QED :-). They aren't prepositions--prepositions and particles are
related, but they're not the same thing. And the reason you have so
much trouble with "wa" as an English speaker is that English has no
equivalent to "wa"--English doesn't mark topics with explicit
markers at all. It uses syntax and discourse structure, which
peform the same function but using completely different mechanisms.
>> However, both are examples where once acquired, it's not
>> changeable, which gets to one of my points...
> I think you mean difficult to change. You can learn a new
> language,
Yes, but you can't learn a new *native* language. At least after
puberty, you will never acquire another language with native fluency
[ this is one of those topics where we could get into a footnoting
tangent, but for the purposes of this discussion, it's as true as
any of the other things we are talking about ... ]
> and large life events can impact your personality and belief
> systems fundamentally (ask a born against Christian). There are
> some things you can't change, but I believe these to be at the
> brain level and nothing specific to gender or anything like that.
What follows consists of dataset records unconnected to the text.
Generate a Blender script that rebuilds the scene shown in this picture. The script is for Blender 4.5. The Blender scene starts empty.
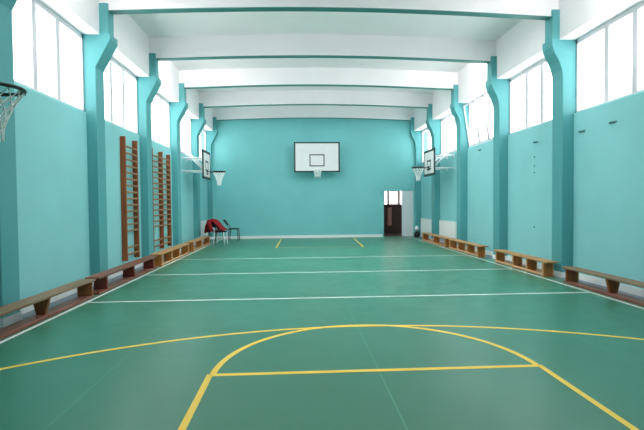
import bpy, bmesh, math, random
from mathutils import Vector, Matrix
random.seed(7)
PI = math.pi
S = bpy.context.scene
C = S.collection

# ------------------------------------------------------------------ materials
def lin(c):
    return tuple(((v/255)/12.92 if v/255 <= 0.04045 else ((v/255+0.055)/1.055)**2.4) for v in c) + (1.0,)

def mat(name, rgb, rough=0.6, spec=0.4, metal=0.0, var=0.0, scale=4.0, bump=0.0, bscale=60.0, emit=None):
    m = bpy.data.materials.new(name); m.use_nodes = True
    nt = m.node_tree; b = nt.nodes['Principled BSDF']
    b.inputs['Base Color'].default_value = lin(rgb)
    b.inputs['Roughness'].default_value = rough
    b.inputs['Specular IOR Level'].default_value = spec
    b.inputs['Metallic'].default_value = metal
    tc = nt.nodes.new('ShaderNodeTexCoord')
    if var:
        n = nt.nodes.new('ShaderNodeTexNoise'); n.inputs['Scale'].default_value = scale
        n.inputs['Detail'].default_value = 4
        r = nt.nodes.new('ShaderNodeValToRGB')
        lo = tuple(max(0, v*(1-var)) for v in rgb); hi = tuple(min(255, v*(1+var)) for v in rgb)
        r.color_ramp.elements[0].position = .3; r.color_ramp.elements[1].position = .7
        r.color_ramp.elements[0].color = lin(lo); r.color_ramp.elements[1].color = lin(hi)
        nt.links.new(tc.outputs['Object'], n.inputs['Vector'])
        nt.links.new(n.outputs['Fac'], r.inputs['Fac'])
        nt.links.new(r.outputs['Color'], b.inputs['Base Color'])
    if bump:
        n2 = nt.nodes.new('ShaderNodeTexNoise'); n2.inputs['Scale'].default_value = bscale
        bp = nt.nodes.new('ShaderNodeBump'); bp.inputs['Strength'].default_value = bump
        bp.inputs['Distance'].default_value = .01
        nt.links.new(tc.outputs['Object'], n2.inputs['Vector'])
        nt.links.new(n2.outputs['Fac'], bp.inputs['Height'])
        nt.links.new(bp.outputs['Normal'], b.inputs['Normal'])
    return m

def wood(name, a, c, rough=.5, axis=1, scale=3.0):
    """streaky wood grain running along the given local axis"""
    m = bpy.data.materials.new(name); m.use_nodes = True
    nt = m.node_tree; b = nt.nodes['Principled BSDF']
    b.inputs['Roughness'].default_value = rough
    b.inputs['Specular IOR Level'].default_value = .35
    tc = nt.nodes.new('ShaderNodeTexCoord'); mp = nt.nodes.new('ShaderNodeMapping')
    sc = [28.0, 28.0, 28.0]; sc[axis] = 1.6
    mp.inputs['Scale'].default_value = sc
    n = nt.nodes.new('ShaderNodeTexNoise'); n.inputs['Scale'].default_value = scale/3; n.inputs['Detail'].default_value = 5
    r = nt.nodes.new('ShaderNodeValToRGB')
    r.color_ramp.elements[0].position = .3; r.color_ramp.elements[1].position = .72
    r.color_ramp.elements[0].color = lin(a); r.color_ramp.elements[1].color = lin(c)
    nt.links.new(tc.outputs['Object'], mp.inputs['Vector']); nt.links.new(mp.outputs['Vector'], n.inputs['Vector'])
    nt.links.new(n.outputs['Fac'], r.inputs['Fac']); nt.links.new(r.outputs['Color'], b.inputs['Base Color'])
    return m

def glass_mat():
    m = bpy.data.materials.new('window_glass'); m.use_nodes = True
    nt = m.node_tree; nt.nodes.clear()
    o = nt.nodes.new('ShaderNodeOutputMaterial'); t = nt.nodes.new('ShaderNodeBsdfTransparent')
    g = nt.nodes.new('ShaderNodeBsdfGlossy'); g.inputs['Roughness'].default_value = .02
    x = nt.nodes.new('ShaderNodeMixShader'); x.inputs['Fac'].default_value = .06
    t.inputs['Color'].default_value = (.97, .98, .98, 1)
    nt.links.new(t.outputs[0], x.inputs[1]); nt.links.new(g.outputs[0], x.inputs[2]); nt.links.new(x.outputs[0], o.inputs[0])
    return m

def floor_mat():
    m = mat('green_court_floor', (38, 118, 92), rough=.34, spec=.5)
    nt = m.node_tree; b = nt.nodes['Principled BSDF']
    tc = nt.nodes.new('ShaderNodeTexCoord')
    n = nt.nodes.new('ShaderNodeTexNoise'); n.inputs['Scale'].default_value = .55; n.inputs['Detail'].default_value = 6
    r = nt.nodes.new('ShaderNodeValToRGB')
    r.color_ramp.elements[0].position = .3; r.color_ramp.elements[1].position = .75
    r.color_ramp.elements[0].color = lin((60, 124, 101)); r.color_ramp.elements[1].color = lin((66, 133, 109))
    nt.links.new(tc.outputs['Object'], n.inputs['Vector']); nt.links.new(n.outputs['Fac'], r.inputs['Fac'])
    nt.links.new(r.outputs['Color'], b.inputs['Base Color'])
    n2 = nt.nodes.new('ShaderNodeTexNoise'); n2.inputs['Scale'].default_value = 3.0; n2.inputs['Detail'].default_value = 5
    mr = nt.nodes.new('ShaderNodeMapRange'); mr.inputs['To Min'].default_value = .26; mr.inputs['To Max'].default_value = .38
    nt.links.new(tc.outputs['Object'], n2.inputs['Vector']); nt.links.new(n2.outputs['Fac'], mr.inputs['Value'])
    nt.links.new(mr.outputs['Result'], b.inputs['Roughness'])
    return m

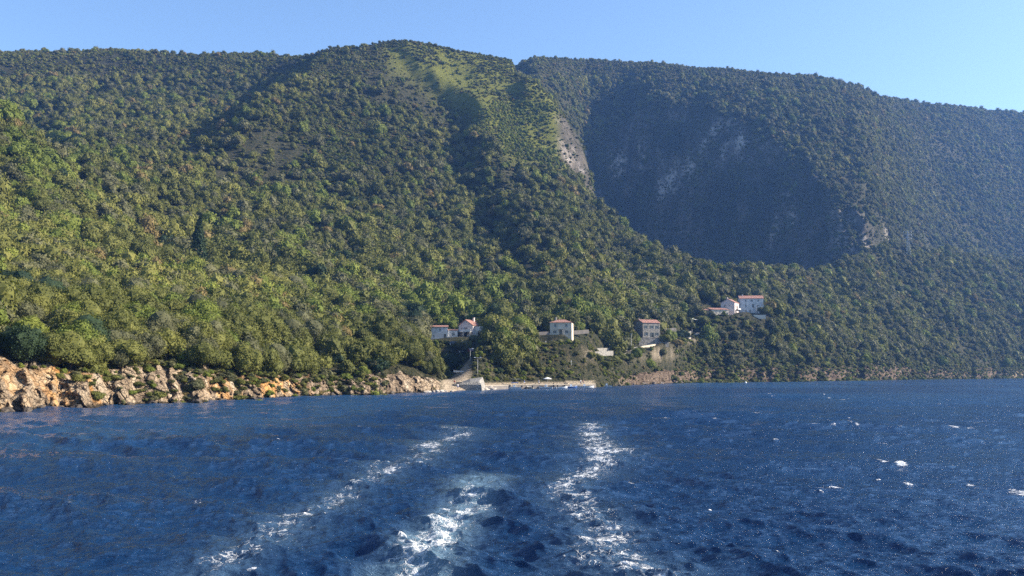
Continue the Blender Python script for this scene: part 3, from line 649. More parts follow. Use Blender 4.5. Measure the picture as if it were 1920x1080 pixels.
# broken crests, and white spots painted in for sun sparkle
for px, py, hw, hd, a in [(1692, 880, .34, .55, 1.6), (1682, 868, .2, .4, .9), (1540, 931, .13, .25, 1.3), (1646, 913, .15, .25, 1.2), (1725, 903, .18, .25, 1.0), (1455, 832, .28, .45, 1.4), (1460, 1046, .13, .16, 1.4), (1333, 958, .09, .15, 1.2), (1896, 918, .15, .2, 1.1), (1372, 960, .07, .1, 1.0), (1797, 787, .3, .8, 1.2), (1735, 775, .3, .8, 1.0), (1900, 755, .4, 1.5, 1.0), (1515, 777, .3, .9, 1.2), (1552, 787, .3, .8, 1.0), (1592, 786, .3, .8, 1.0), (1686, 784, .3, .7, 1.2), (1790, 757, .4, 1.4, 1.2), (524, 832, .3, .6, 1.0), (1850, 760, .4, 1.1, 1.0), (1530, 763, .3, 1, 1.0), (458, 1073, .2, .12, 1.5), (1325, 1014, .06, .1, 1.2), (1810, 850, .2, .3, .9)]:
    p = on_water(px, py); q = np.exp(-(((X0 - p.x) / hw) ** 2 + ((Y0 - p.y) / hd) ** 2)); foam_glint = np.maximum(foam_glint, np.minimum(a * q, 1.0)); WZ += 0.09 * q * min(1, a)
# scattered small flecks where crests break, stronger at right as painted sun glitter
crest = WZ / (np.abs(WZ).max() * 0.55); fl = fbm(X0 / 0.9, Y0 / 1.6, 0.0, 2, 95)
foam_glint = np.maximum(foam_glint, (0.62 + .25 * sstep(.05, .4, X0 / np.maximum(Y0, 1))) * sstep(0.36, 0.56, fl) * sstep(0.35, 0.8, crest) * sstep(13, 20, Y0))
vary = fbm(X0 / 40, Y0 / 90, 0.0, 3, 96)
m, n, b = newmat('sea_water')
g_ = n.nodes.new('ShaderNodeNewGeometry'); pos = g_.outputs['Position']
mp = n.nodes.new('ShaderNodeMapping'); mp.inputs['Scale'].default_value = (0.9, 0.95, 1); n.links.new(pos, mp.inputs[0])
nf = noise_tex(n, 3.3, 7, 0.62, mp.outputs[0]); nv = n.nodes.new('ShaderNodeTexVoronoi'); nv.feature = 'DISTANCE_TO_EDGE'; nv.inputs['Scale'].default_value = 3.2
dv = n.nodes.new('ShaderNodeVectorMath'); dv.operation = 'ADD'; sc_ = n.nodes.new('ShaderNodeVectorMath'); sc_.operation = 'SCALE'; tn = n.nodes.new('ShaderNodeTexNoise'); tn.inputs['Scale'].default_value = 2.4
n.links.new(mp.outputs[0], tn.inputs['Vector']); n.links.new(tn.outputs['Color'], sc_.inputs[0]); sc_.inputs['Scale'].default_value = 0.9
n.links.new(mp.outputs[0], dv.inputs[0]); n.links.new(sc_.outputs[0], dv.inputs[1]); n.links.new(dv.outputs[0], nv.inputs['Vector'])
fa = attr(n, 'foam_glint')
lace = ramp(n, nv.outputs['Distance'], [(0.0, (1, 1, 1)), (0.11, (0, 0, 0))])
patchy = noise_tex(n, 0.75, 3, 0.6, mp.outputs[0])
fm = math_(n, 'ADD', math_(n, 'MULTIPLY', fa, 0.62), math_(n, 'ADD', math_(n, 'MULTIPLY', nf, 0.55), math_(n, 'MULTIPLY', lace, 0.10)))
fm = math_(n, 'ADD', fm, math_(n, 'MULTIPLY', math_(n, 'SUBTRACT', patchy, 0.5), 0.55))
fmask = ramp(n, fm, [(0.77, (0, 0, 0)), (0.93, (1, 1, 1))])
fmask = math_(n, 'MULTIPLY', fmask, ramp(n, fa, [(0.08, (0, 0, 0)), (0.25, (1, 1, 1))]))
deep = ramp(n, attr(n, 'vary'), [(0.2, (0.006, 0.032, 0.092)), (0.8, (0.014, 0.058, 0.140))])
deep = mix(n, math_(n, 'MULTIPLY', attr(n, 'pale'), 0.58), deep, (0.22, 0.34, 0.40))
n.links.new(mix(n, fmask, deep, (0.86, 0.86, 0.84)), b.inputs['Base Color'])
n.links.new(math_(n, 'ADD', math_(n, 'MULTIPLY', fmask, 0.6), attr(n, 'rgh')), b.inputs['Roughness'])
b.inputs['IOR'].default_value = 1.33; b.inputs['Specular IOR Level'].default_value = 0.5
mr = n.nodes.new('ShaderNodeMapping'); mr.inputs['Rotation'].default_value = (0, 0, R(24)); mr.inputs['Scale'].default_value = (0.42, 1.35, 1); n.links.new(pos, mr.inputs[0])
rip = math_(n, 'ADD', noise_tex(n, 4.2, 5, 0.6, mr.outputs[0]), math_(n, 'MULTIPLY', noise_tex(n, 1.1, 4, 0.6, mr.outputs[0]), 1.6))
ms_ = n.nodes.new('ShaderNodeMapping'); ms_.inputs['Rotation'].default_value = (0, 0, R(18)); ms_.inputs['Scale'].default_value = (0.5, 1.2, 1); n.links.new(pos, ms_.inputs[0])
rip = math_(n, 'ADD', rip, math_(n, 'MULTIPLY', fmask, 0.3))
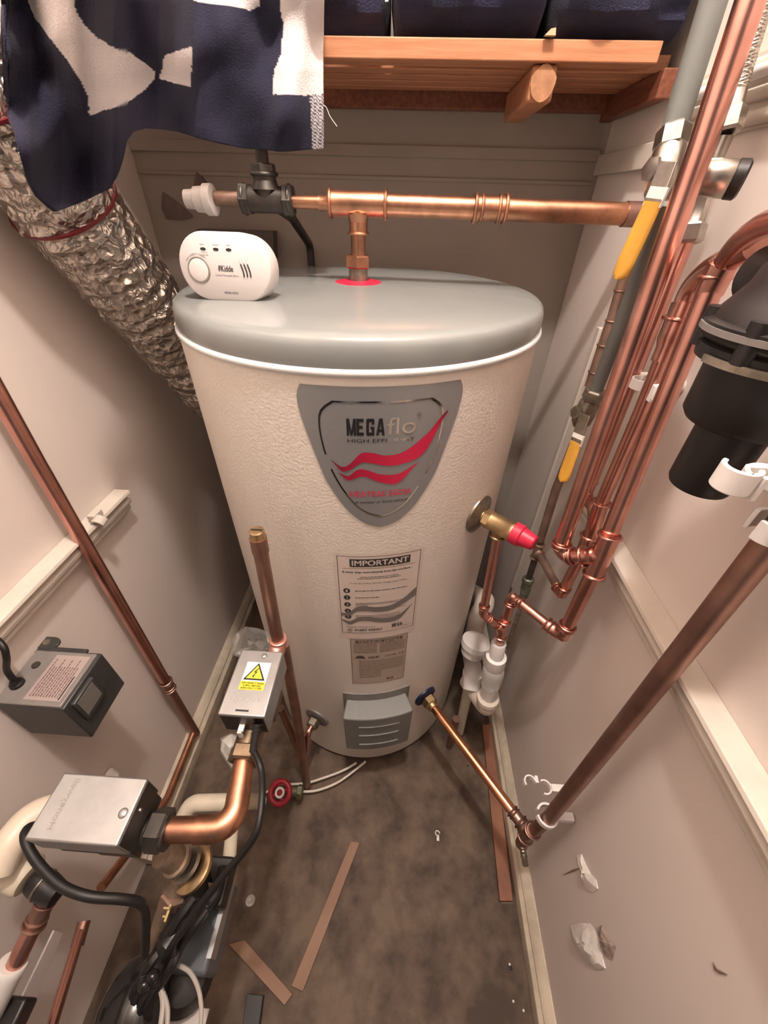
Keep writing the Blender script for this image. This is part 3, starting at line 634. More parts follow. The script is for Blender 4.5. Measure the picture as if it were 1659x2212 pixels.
# big vertical pipe near the camera
bp0 = P(1185, 1768, X=.30); bp1 = V((bp0.x, bp0.y+.008, 1.12)); bp1 = P(1668, 1165, X=.30)
BT = V((bp0.x, bp0.y+.004, .293))
T = thing('cold_feed_riser', 'broad dull copper pipe crossing the lower right wall down to the white ring clip', 'pipe', BT)
pipe(T, [BT, bp0, P(1400, 1500, X=.30), bp1, bp1+(bp1-bp0).normalized()*.25], .0112, COPPERD)
T = thing('cold_inlet_pipe', 'slim shiny copper pipe from the blue washer to a tee by the right skirting', 'pipe', b0)
TEc = P(1143, 1800, X=.298); endp = TEc
pipe(T, [b0+n0*.004, endp], .0108, mat('copper_shiny', (.72, .35, .20), .16, 1))
nut(T, b0+n0*.018, n0, .019, .020, BRASS); nut(T, b0+n0*.032, n0, .014, .012, BRASS, 24, 'collar')
upv = (bp0-TEc).normalized()
coupling(T, endp+(b0-endp).normalized()*.030, b0-endp, .0108, .026, COPPERD)
tee(T, TEc, upv, b0-endp, .0118, L=.026, Lb=.022, ma=COPPERD)
dn = P(1127, 1822, X=.296); obj('drain_body', M().sph(dn, .0125).cyl(TEc, dn, .0105), COPPERD, T)
obj('drain_spout', M().lathe(dn, P(1134, 1862, X=.292)-dn, [(0, .0065), (.012, .0065), (.014, .0055), (.018, .0068), (.021, .0055), (.025, .0068), (.028, .0055), (.040, .006)], 16), CHROMED, T)
# ring clip and double clip
T = thing('pipe_clip', 'white ring clip gripping the foot of the broad copper pipe', 'pipe clip', bp0, 'white pipe clips')
c = P(1181, 1762, X=.30); m = M().band(c, (0, 0, 1), (1, 0, 0), .0150, .0040, .013, -3.1, 2.7); m.box((.329, c.y, c.z-.002), (.036, .013, .014)); obj('clip_body', m, WHITEC, T, bevel=.0008)
T = thing('pipe_clip', 'open double white clip with empty jaws on the wall above the ring clip', 'pipe clip', P(1165, 1695, X=.29), 'white pipe clips')
zc = P(1185, 1700, X=.31).z; c1 = P(1176, 1702, Z=zc); c2 = P(1144, 1690, Z=zc)
m = M().band(c1, (0, 0, 1), (1, 0, 0), .0095, .0030, .012, -2.0, 2.1); m.band(c2, (0, 0, 1), (0, 1, 0), .0085, .0028, .012, -1.5, 2.2)
m.box(((c1.x+.010+XR)/2, c1.y, zc), (XR-c1.x-.010, .012, .012)); m.box((c1+c2)/2+V((0, .008, 0)), (.006, .012, .012)); obj('clip_body', m, WHITEC, T, bevel=.0008)
T = thing('pipe_clip', 'large white double clip over the black filter at the right edge', 'pipe clip', P(1590, 1020, X=.27), 'white pipe clips')
ca = P(1590, 1030, X=.222); zc = ca.z; cb = P(1655, 1050, Z=zc)
m = M().band(ca, (0, 0, 1), (-1, -.2, 0), .0085, .0032, .017, -1.3, 2.6); m.band(cb, (0, 0, 1), (-.2, 1, 0), .012, .003, .017, -1.5, 1.5)
m.box(ca+V((.024, .002, 0)), (.040, .004, .016)); m.box(P(1625, 1052, X=.235), (.004, .004, .018)).box(P(1638, 1056, X=.235), (.004, .004, .018)); m.box(((cb.x+XR)/2+.01, cb.y+.012, zc), (XR-cb.x-.02, .012, .014))
obj('clip_body', m, WHITEC, T, bevel=.0008)
T = thing('pipe_clip', 'large white clip wrapped round the top of the broad copper pipe', 'pipe clip', P(1650, 1130, X=.29), 'white pipe clips')
c = P(1668, 1140, X=.295); m = M().band(c, (0, 0, 1), (1, 0, 0), .012, .0035, .018, -3.0, 2.4); m.box((.326, c.y, c.z), (.042, .014, .016)); obj('clip_body', m, WHITEC, T, bevel=.0008)
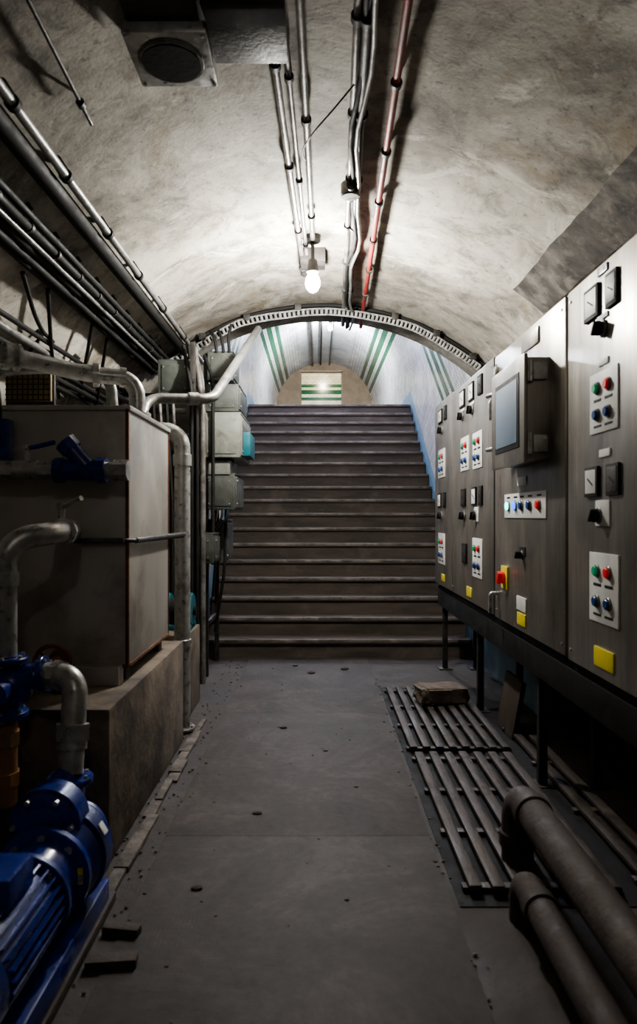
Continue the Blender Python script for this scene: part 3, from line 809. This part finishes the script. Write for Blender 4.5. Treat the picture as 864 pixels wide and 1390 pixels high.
for k, (x, y) in enumerate(((-.925, 5.40), (-.885, 5.42), (-.96, 5.36), (-.90, 5.55), (-.85, 5.72))):
    b.tube([(x, y, .1 if k < 3 else 1.0), (x, y, 2.2+.08*k), (x-.1, y+.2, 2.75)], .015 if k != 1 else .024, 'conduit' if k % 2 else 'black', .08, 10)
for (xa, za, xb, zb) in ((-.85, 1.45, -.9, .7), (-.78, 1.45, -.88, .4), (-.72, 1.9, -.76, 1.72), (-.8, 2.8, -.85, 3.0), (-.86, 2.8, -.92, 3.0), (-.8, 2.52, -.82, 2.6), (-.75, 2.8, -.74, 3.05)):
    b.tube([(xa, 6.0, za), (xa-.01, 5.98, (za+zb)/2), (xb, 6.05, zb)], .013, 'black', .1, 8)
for i in range(5):
    b.tube([(-.74-.04*i, 5.78, 1.46), (-.74-.04*i, 5.75, 1.38), (-.90-.01*i, 5.8, 1.2), (-.93, 5.9, .5-.05*i)], .010, 'black', .08, 8)
b.done()
b = B('cable_rack_frame')
b.box((-1.32, 5.36, 0), (-1.28, 5.40, 2.3), 'darkmetal', .003).box((-1.62, 5.36, 0), (-1.58, 5.40, 2.3), 'darkmetal', .003)
for z in (.8, 1.3, 1.8, 2.2): b.box((-1.75, 5.34, z-.02), (-1.0, 5.36, z+.02), 'darkmetal', .003)
for i in range(6): b.tube([(-1.05-.05*i, 5.32, .1), (-1.05-.05*i, 5.32, 1.5), (-1.1-.05*i, 5.33, 2.3)], .014, 'black' if i % 2 else 'conduit', .1, 8)
b.done()
b = B('teal_hose_reel')
b.cyl((-.98, 5.10, .71), (-.90, 5.10, .71), .13, 'teal', bev=.01).cyl((-1.06, 5.10, .71), (-.98, 5.10, .71), .09, 'black').cyl((-1.14, 5.10, .71), (-1.06, 5.10, .71), .13, 'teal', bev=.01)
b.box((-1.14, 4.98, .58), (-.90, 5.22, .62), 'teal', .008).cyl((-.90, 5.10, .71), (-.88, 5.10, .71), .035, 'black'); b.done()

# ------------------------------------------------------------------ camera, world
cam = bpy.data.cameras.new('camera'); co = bpy.data.objects.new('camera', cam); S.collection.objects.link(co)
co.location = (0, 0, 1.4); co.rotation_euler = (math.radians(90), 0, 0)
cam.sensor_fit = 'VERTICAL'; cam.sensor_height = 36; cam.sensor_width = 24
cam.lens = 950*36/1390
cam.shift_x = 2/1390; cam.shift_y = 5/1390
cam.clip_start = .05
cam.dof.use_dof = True; cam.dof.focus_distance = 7; cam.dof.aperture_fstop = 3.2
S.camera = co
w = bpy.data.worlds.new('world'); S.world = w; w.use_nodes = True
w.node_tree.nodes['Background'].inputs[0].default_value = (.02, .02, .024, 1)
w.node_tree.nodes['Background'].inputs[1].default_value = .3
S.view_settings.look = 'AgX - Medium High Contrast'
It's more complex than this--"brain level" things do change in
response to stimulus, even in adults (google for "neuroplasticity"
and you'll actually find a bunch of game-related stuff), and some
things that are acquired require particular developmental timing or
you're stuck (depth perception and stereo fusion being two other
classic examples--it's not just language).
> The fact that somethings like World of Warcraft can have such a
> huge female audience, and we still can't agree on what that means,
> says that we aren't anywhere close to understanding videogames.
Oh, no argument, though I think that it provides some great sources
of new data.
> I think we can both agree that a good game is a good game
> regardless of whether it has My Little Pony in.
I agree on My Little Pony, but I don't agree that "a good game is a
good game". There are some with broad appeal, but in general, one
person's "good game" is another person's "waste of time." I'll play
WoW (and used to play MUDs and MUSHes) for hours at a time. I won't
play Mortal Kombat for two minutes (and it's not because of the
violence aspect--I like explosions and gore as well as the next
gamer, especially after a long day full of conference calls and
PowerPoint). Yet MK was quite a successful game, despite the fact
that I think it's crap. "good game" is subjective.